In Tag recommendation tags are recommended at the time when a user wants to annotate a resource. Tag recommendation is useful in simplifying the tagging process for users to find good tags and consolidate the tag vocabulary across users because most tags in STSs are uncontrolled, redundant and ambiguous. Existing tag recommendation algorithms (Jäschke et al., 2008; Xu et al., 2012; Djuana et al., 2014; Jha & Goyal, 2014; Alepidou, Zinovia, Konstantinos, Vavliakis, & Mitkas, 2011) in STSs considers only two dimensions of STSs for making tag recommendations. The study on the influence of frequency, recency and semantic context on the reuse of tags is given by (Kowald & Lex, 2016) which will be useful in tag recommendation.

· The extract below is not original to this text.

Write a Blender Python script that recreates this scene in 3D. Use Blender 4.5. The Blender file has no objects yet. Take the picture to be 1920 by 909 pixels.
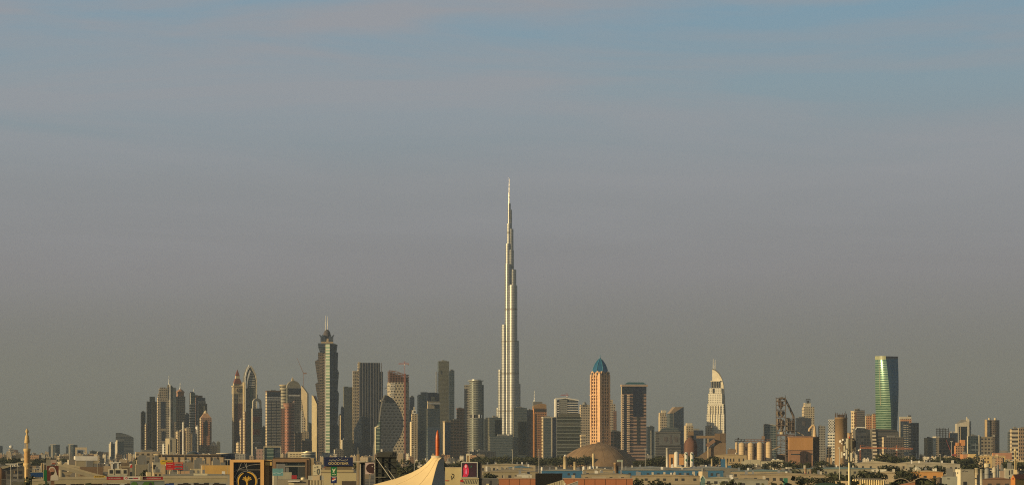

Resource recommender systems are useful for users to provide personalized recommendations for information, products or services during a live interaction. Recommendations can be based on demographics of the users, overall top selling items or past buying habit of users as a future predictor for future items (Sarwar, et al., 2001). Resource recommendation systems (Parra & Brusilovsky, 2009; Htun & Tar, 2014; Anand & Mampilli, 2014; Zhang, Zi-Ke, Zhou & Zhang, 2011; Rafailidis, Dimitrios, & Daras, 2013; Misaghian, Jalali & Moattar, 2013; Zhang et al., 2014) provide only recommendations for items. The words resource and item are used interchangeably throughout the paper.